Business

Variety for sale

Variety, the venerable show-business trade paper, is on the block as owner Anglo-Dutch media and data giant Reed Elsevier retreats from its last remaining US title.

Mark Kelsey, CEO of Reed Business Information, announced plans to sell the 107-year-old title on Variety’s website yesterday. While insisting Variety remains the industry’s dominant news source, Kelsey said the company is more focused on its data services.

Once considered Hollywood’s bible, Variety has come under intense competition, in particular from online rivals such as The Wrap and Deadline Hollywood. Variety’s profits have taken a hit as well and there’s little doubt the trade is worth far less than the $100 million valuation that some sources put on it as recently as 2008.

It marks a dramatic reversal of fortunes. At one point, Reed International owned Boston-based Cahners Publications and battled tooth and nail with rival McGraw-Hill to be the biggest trade magazine publisher in the US.

When London-based Reed combined with Netherlands based Elsevier in the early 1990s, it finally eclipsed McGraw-Hill — but there was little time to enjoy its triumph as both giants shifted away from publishing and into profitable data services.
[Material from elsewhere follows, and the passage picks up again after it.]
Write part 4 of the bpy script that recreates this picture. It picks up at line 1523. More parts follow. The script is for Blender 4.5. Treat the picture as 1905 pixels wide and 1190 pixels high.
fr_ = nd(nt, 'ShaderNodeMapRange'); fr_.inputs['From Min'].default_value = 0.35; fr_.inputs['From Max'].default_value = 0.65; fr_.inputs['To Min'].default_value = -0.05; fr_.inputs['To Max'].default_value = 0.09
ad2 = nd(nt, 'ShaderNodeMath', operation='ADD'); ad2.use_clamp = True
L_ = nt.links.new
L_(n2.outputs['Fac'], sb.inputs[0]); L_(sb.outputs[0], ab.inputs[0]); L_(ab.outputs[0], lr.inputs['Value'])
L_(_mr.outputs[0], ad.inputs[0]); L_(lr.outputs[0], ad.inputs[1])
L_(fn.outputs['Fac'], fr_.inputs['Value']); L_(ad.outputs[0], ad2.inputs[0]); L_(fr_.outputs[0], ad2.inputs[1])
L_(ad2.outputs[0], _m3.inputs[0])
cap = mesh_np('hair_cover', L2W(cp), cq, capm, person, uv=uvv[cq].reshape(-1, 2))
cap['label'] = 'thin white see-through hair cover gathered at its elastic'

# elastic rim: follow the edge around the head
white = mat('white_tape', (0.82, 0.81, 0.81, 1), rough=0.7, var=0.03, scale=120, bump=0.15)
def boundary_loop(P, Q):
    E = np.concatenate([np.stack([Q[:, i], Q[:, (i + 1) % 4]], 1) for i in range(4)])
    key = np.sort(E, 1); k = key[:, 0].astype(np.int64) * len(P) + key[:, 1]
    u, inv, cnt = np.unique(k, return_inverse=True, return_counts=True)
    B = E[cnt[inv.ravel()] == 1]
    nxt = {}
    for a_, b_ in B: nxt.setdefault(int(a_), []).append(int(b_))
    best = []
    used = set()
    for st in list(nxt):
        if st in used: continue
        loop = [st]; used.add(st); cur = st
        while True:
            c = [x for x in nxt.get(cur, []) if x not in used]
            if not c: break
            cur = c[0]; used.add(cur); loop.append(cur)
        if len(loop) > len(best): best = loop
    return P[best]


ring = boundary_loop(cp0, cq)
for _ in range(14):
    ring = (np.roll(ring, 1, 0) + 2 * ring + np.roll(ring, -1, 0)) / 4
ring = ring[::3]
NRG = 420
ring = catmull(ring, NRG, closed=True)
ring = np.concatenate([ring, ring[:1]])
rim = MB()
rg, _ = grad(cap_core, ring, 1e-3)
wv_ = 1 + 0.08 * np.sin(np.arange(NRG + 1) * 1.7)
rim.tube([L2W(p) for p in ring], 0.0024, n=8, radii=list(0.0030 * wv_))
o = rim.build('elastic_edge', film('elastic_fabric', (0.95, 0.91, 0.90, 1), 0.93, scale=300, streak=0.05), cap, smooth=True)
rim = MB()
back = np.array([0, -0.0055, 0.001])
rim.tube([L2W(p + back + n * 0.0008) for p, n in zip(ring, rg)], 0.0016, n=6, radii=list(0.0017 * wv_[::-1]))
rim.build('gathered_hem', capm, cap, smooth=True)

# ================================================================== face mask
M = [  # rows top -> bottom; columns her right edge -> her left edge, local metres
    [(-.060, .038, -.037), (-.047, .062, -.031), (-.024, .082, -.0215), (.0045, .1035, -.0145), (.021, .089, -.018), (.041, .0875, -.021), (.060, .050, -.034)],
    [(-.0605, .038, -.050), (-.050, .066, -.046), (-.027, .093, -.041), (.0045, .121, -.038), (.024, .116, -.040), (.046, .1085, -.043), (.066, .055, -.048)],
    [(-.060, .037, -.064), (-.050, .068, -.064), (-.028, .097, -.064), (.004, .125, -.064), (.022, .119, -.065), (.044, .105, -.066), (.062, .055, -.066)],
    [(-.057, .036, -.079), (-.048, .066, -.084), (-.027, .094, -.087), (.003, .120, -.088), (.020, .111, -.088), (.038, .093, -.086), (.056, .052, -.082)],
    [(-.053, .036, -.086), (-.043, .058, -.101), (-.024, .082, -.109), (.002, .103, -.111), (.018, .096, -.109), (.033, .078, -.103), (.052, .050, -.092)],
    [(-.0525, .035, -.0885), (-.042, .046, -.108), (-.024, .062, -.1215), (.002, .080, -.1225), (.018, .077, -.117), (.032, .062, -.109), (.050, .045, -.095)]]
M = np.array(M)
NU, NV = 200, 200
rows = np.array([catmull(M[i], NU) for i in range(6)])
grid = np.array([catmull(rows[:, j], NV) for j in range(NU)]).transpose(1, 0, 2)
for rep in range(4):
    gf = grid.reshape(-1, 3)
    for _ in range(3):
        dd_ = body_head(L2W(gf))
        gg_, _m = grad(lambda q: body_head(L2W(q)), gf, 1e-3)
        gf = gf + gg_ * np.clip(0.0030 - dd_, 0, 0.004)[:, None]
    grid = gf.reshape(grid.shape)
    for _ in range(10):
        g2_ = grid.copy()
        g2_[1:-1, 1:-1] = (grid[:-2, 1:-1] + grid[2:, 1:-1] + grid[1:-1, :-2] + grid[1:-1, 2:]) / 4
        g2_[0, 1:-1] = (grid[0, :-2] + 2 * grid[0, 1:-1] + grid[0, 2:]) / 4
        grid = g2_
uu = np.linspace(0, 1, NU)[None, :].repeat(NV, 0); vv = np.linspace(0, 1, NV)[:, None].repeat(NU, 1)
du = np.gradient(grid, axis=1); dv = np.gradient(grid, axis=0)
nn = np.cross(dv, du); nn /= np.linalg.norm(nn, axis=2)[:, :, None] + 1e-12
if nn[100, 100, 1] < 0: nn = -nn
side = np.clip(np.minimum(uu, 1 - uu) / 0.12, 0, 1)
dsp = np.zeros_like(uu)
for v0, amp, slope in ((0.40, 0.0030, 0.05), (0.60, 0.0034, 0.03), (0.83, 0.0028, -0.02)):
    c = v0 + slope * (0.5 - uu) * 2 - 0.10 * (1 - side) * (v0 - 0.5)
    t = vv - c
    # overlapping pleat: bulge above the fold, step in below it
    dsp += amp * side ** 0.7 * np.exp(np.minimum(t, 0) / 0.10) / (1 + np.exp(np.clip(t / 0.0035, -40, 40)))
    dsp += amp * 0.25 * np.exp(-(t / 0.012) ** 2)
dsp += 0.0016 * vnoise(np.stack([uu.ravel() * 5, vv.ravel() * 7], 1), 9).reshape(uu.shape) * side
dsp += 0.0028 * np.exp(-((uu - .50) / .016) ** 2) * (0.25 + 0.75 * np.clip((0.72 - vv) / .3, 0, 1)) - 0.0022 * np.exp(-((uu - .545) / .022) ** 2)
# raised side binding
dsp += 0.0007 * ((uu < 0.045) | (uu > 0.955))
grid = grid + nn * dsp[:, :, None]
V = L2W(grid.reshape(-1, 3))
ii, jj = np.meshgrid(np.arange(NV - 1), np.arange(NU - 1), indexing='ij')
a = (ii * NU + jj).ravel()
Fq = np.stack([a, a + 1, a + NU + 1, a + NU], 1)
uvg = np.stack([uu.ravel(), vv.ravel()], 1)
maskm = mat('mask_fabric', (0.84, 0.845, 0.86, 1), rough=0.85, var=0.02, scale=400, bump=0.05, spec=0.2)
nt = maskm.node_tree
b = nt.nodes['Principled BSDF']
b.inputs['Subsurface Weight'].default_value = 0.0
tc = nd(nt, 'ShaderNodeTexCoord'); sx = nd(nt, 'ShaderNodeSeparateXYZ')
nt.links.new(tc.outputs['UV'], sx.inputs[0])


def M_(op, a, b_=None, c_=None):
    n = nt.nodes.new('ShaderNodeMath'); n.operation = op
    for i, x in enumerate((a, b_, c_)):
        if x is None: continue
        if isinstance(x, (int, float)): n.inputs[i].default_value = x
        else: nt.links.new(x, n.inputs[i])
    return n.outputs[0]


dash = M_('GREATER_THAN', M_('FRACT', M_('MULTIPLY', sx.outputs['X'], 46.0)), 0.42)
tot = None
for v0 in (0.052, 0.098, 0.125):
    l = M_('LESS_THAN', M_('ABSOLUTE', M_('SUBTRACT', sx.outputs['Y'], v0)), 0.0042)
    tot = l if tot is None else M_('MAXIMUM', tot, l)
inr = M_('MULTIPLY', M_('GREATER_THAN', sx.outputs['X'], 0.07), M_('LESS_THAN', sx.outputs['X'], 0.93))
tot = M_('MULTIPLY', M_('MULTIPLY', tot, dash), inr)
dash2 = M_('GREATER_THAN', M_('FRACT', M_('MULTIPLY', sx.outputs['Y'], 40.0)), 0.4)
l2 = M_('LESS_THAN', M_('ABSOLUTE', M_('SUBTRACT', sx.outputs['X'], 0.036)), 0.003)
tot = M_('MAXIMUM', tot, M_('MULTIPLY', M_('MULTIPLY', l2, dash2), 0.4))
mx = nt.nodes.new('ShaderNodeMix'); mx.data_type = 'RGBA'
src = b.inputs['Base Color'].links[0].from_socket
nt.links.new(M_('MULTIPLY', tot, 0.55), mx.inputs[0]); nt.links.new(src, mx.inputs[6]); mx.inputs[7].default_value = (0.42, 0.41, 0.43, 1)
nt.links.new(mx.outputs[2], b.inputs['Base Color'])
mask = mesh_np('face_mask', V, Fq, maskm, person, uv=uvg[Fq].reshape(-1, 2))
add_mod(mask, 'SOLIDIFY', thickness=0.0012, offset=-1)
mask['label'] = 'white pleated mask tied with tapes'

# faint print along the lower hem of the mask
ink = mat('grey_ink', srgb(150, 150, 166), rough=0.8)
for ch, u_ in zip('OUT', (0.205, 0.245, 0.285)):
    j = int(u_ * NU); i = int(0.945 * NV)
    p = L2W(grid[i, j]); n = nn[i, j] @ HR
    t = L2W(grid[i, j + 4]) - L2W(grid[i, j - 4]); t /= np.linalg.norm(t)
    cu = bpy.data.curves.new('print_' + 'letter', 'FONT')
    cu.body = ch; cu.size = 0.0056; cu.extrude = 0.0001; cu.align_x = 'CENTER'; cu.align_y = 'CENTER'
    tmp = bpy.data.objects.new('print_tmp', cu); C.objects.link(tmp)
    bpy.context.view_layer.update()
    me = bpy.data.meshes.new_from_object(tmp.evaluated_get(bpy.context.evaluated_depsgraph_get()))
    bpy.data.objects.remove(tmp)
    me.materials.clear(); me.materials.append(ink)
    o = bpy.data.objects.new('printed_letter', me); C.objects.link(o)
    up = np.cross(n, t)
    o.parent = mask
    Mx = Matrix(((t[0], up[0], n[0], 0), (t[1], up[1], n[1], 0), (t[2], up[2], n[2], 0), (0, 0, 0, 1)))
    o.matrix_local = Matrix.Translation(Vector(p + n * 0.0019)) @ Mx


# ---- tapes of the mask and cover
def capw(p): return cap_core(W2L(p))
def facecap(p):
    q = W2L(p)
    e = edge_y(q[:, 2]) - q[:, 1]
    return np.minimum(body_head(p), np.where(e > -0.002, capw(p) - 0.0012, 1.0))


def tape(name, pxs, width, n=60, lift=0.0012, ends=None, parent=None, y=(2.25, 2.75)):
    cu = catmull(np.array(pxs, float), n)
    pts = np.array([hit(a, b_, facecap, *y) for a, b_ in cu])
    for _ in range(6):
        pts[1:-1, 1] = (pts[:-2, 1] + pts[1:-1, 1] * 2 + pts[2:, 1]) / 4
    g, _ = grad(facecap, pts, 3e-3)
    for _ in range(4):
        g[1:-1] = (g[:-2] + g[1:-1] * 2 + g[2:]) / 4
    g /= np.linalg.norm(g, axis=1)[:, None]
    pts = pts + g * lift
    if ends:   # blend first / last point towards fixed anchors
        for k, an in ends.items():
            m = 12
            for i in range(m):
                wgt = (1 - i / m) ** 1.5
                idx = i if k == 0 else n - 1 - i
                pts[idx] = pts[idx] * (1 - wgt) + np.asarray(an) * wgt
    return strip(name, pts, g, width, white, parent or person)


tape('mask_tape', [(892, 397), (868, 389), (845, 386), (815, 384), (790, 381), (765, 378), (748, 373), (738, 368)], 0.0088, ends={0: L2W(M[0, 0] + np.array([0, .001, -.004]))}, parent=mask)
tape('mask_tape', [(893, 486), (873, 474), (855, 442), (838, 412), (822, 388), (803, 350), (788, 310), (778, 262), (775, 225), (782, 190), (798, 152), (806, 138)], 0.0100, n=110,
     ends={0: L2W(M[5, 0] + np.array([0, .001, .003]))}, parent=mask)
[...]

In 2008, Reed Elsevier tried to sell its entire trade portfolio for more than $2 billion just as the first cracks from the recession appeared, forcing it to cancel the sale.

Two years later, it conducted a small sale of some trade titles including Broadcasting & Cable, Multichannel News and Publishers Weekly but steadfastly resisted overtures to sell Variety.

Among those who wanted to buy it at the time was then Editor-in Chief Peter Bart, a respected Hollywood insider who retired two and a half years ago.

“I am happy to say, I am not in the middle of it this time,” said Bart when reached yesterday.

Executives at Prometheus Media, which bought The Hollywood Reporter and other trade titles from Nielsen for $70 million in 2009, would seem to have more interest in plotting their own exit strategy than expanding, at this point.

The Hollywood Reporter scrapped its daily and has seen digital traffic to THR surge to just under 5 million monthly unique visitors, while Variety trailed with just more than 600,000, according to comScore.

Reed Elsevier has been rapidly shifting gears as it moves away from ad-supported media and focuses on more data-supported businesses.

In the past week, it acquired Law 360, a database company to go with its Lexus/Nexus unit, and announced plans to sell its Australian magazines.

No investment banker has yet been hired to handle the Variety sale.

Reed Phillips at boutique investment bank DeSilva & Phillips said the field of potential suitors may be limited.

“You’ll probably have names like David Geffen circling around it, but will they pull the trigger? Probably not,” he said. Since a financial player bought rival THR, Phillips suggested it could happen again. A strategic buyer such as Jay Penske, who already owns Hollywoodlife.com, edited by Bonnie Fuller, and Deadline Hollywood, edited by Nikki Finke, might take a look.